Trump'ın sürpriz açıklamaları var. Büyük dalgalanmalara yol açan kararları oldu. Bu büyük resim içerisinde Türkiye'nin yerini dikkatle takip ediyoruz. Hazırlıklarımızı yapıyoruz. Tüm bunlar bir dosyada toplanarak yeni dönemde ABD ile ilişkilerimizi nasıl yürütebiliriz, turizm gibi konuları nasıl ilerletebiliriz bunları değerlendireceğiz.

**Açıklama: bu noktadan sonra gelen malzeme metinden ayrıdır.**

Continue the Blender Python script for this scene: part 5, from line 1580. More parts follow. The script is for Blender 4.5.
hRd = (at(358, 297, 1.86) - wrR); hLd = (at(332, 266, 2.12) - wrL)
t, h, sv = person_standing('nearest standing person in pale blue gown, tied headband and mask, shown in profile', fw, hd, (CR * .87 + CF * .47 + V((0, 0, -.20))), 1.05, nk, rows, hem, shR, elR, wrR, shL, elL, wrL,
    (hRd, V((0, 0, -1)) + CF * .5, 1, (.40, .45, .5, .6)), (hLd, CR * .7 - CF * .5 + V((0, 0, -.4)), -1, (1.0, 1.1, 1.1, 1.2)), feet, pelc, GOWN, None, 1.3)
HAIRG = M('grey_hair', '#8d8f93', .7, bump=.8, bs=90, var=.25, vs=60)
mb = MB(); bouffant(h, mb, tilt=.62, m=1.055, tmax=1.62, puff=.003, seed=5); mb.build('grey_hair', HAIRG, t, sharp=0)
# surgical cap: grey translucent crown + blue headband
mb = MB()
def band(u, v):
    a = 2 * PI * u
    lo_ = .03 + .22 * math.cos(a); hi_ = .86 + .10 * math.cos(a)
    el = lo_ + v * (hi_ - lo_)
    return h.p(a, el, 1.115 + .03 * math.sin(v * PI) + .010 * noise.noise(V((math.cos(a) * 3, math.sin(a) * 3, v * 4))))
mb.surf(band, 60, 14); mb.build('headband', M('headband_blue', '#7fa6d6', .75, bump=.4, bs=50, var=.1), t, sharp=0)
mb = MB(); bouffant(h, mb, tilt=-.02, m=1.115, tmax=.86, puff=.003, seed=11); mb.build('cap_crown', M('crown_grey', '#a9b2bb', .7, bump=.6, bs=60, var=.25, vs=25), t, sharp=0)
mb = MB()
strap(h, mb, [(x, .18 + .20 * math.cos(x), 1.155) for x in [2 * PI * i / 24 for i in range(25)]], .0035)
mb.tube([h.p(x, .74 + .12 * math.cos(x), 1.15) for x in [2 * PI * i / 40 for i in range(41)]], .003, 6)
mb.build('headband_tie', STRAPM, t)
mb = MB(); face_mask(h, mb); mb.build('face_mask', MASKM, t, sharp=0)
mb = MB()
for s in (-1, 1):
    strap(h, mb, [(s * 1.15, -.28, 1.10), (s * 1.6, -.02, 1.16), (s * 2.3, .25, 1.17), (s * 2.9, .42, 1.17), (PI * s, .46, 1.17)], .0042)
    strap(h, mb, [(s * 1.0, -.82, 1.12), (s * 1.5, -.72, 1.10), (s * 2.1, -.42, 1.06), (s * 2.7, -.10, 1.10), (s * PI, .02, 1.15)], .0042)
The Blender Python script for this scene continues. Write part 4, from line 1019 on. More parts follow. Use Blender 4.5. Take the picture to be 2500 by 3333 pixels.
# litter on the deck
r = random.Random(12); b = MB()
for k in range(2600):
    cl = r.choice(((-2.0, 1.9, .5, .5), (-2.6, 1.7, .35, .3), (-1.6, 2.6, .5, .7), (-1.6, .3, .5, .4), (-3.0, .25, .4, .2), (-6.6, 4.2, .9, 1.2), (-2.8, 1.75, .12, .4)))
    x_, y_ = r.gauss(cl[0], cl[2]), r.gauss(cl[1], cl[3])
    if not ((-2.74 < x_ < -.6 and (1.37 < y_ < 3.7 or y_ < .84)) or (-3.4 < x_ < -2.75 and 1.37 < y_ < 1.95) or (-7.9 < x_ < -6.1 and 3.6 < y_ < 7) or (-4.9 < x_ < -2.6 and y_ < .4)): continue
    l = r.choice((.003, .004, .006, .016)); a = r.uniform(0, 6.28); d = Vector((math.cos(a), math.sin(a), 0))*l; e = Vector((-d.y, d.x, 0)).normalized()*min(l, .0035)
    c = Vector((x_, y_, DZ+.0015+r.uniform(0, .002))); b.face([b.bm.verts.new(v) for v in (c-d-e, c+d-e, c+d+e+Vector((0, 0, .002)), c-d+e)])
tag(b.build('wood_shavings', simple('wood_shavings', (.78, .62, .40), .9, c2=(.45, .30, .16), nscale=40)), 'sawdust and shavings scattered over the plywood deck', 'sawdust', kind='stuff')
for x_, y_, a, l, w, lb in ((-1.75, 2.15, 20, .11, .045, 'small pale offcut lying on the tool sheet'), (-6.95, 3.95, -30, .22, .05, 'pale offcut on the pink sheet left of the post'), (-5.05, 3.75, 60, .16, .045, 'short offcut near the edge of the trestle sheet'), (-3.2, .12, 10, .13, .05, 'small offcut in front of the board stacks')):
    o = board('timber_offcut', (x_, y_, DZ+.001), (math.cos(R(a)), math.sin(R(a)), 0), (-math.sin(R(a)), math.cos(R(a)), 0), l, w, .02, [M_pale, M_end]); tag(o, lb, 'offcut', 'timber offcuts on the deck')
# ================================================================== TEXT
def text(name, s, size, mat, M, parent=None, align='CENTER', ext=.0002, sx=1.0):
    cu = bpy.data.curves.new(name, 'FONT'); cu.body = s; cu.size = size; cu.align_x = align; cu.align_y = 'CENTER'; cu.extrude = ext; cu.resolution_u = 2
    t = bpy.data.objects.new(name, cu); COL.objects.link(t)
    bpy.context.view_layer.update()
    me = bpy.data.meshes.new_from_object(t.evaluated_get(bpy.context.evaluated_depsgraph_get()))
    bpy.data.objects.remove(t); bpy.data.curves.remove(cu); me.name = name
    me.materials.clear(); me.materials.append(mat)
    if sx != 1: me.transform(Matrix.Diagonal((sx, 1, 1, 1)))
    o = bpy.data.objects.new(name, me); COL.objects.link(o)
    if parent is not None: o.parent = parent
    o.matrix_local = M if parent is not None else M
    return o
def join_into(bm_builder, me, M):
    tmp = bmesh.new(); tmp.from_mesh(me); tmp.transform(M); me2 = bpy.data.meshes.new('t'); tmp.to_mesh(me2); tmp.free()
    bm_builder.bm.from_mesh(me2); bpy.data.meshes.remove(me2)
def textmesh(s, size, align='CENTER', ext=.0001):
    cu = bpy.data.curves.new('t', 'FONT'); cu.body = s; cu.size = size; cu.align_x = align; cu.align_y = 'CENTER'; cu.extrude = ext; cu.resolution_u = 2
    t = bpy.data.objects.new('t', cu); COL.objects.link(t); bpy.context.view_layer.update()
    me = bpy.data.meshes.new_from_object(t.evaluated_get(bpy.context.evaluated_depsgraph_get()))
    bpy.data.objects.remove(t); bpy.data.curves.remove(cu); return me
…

TRUMP'IN GAZZE HAKKINDAKİ SÖZLERİ
(Trump'ın Gazze açıklamaları...) Öncelikle ateşkes anlaşmasının uygulanmasıyla ilgili bir şeyler söylemek istiyorum. İlk aşama herhangi bir sapma olmadan ilerliyor. Saldırılar konusunda artık bir sessizlik hakim... Ancak şimdilik şartların yerine getirildiği gözlemleniyor. İnsani yardımların ulaştırılmasında ise sorunlar yaşanıyor ve bunları çözmeye çalışıyoruz.
Endişemiz şudur ki, Netanyahu rehine aldığı kişileri bıraktıktan sonra Gazze'de yeniden savaşı başlatmak için bir girişimde bulunabilir. Burada garantör ülkelerin yaptırım uygulayıp uygulamayacağını göreceğiz. İsrail'e karşı ağırlığını koyabilecek tek ülke ABD.
Trump'ın açıklamaları kabul edilemez! Filistin sorunu tam da bu nedenle ortaya çıktı. Filistinlilerin atalarına ait topraklarından sürülmeleriyle başladı. Trump'ın bu konuda belirli sözlerden kaçındığını görüyoruz. Tehcir meselesi kesinlikle bizim ve bölgemizin kabul edemeyeceği bir durum değil. Bunun düşünülmesi bile uygunsuz. Tartışmaya açılması bile yanlış.
Gazze'deki insanların haklarının yok sayıldığı her planın karşısındayız.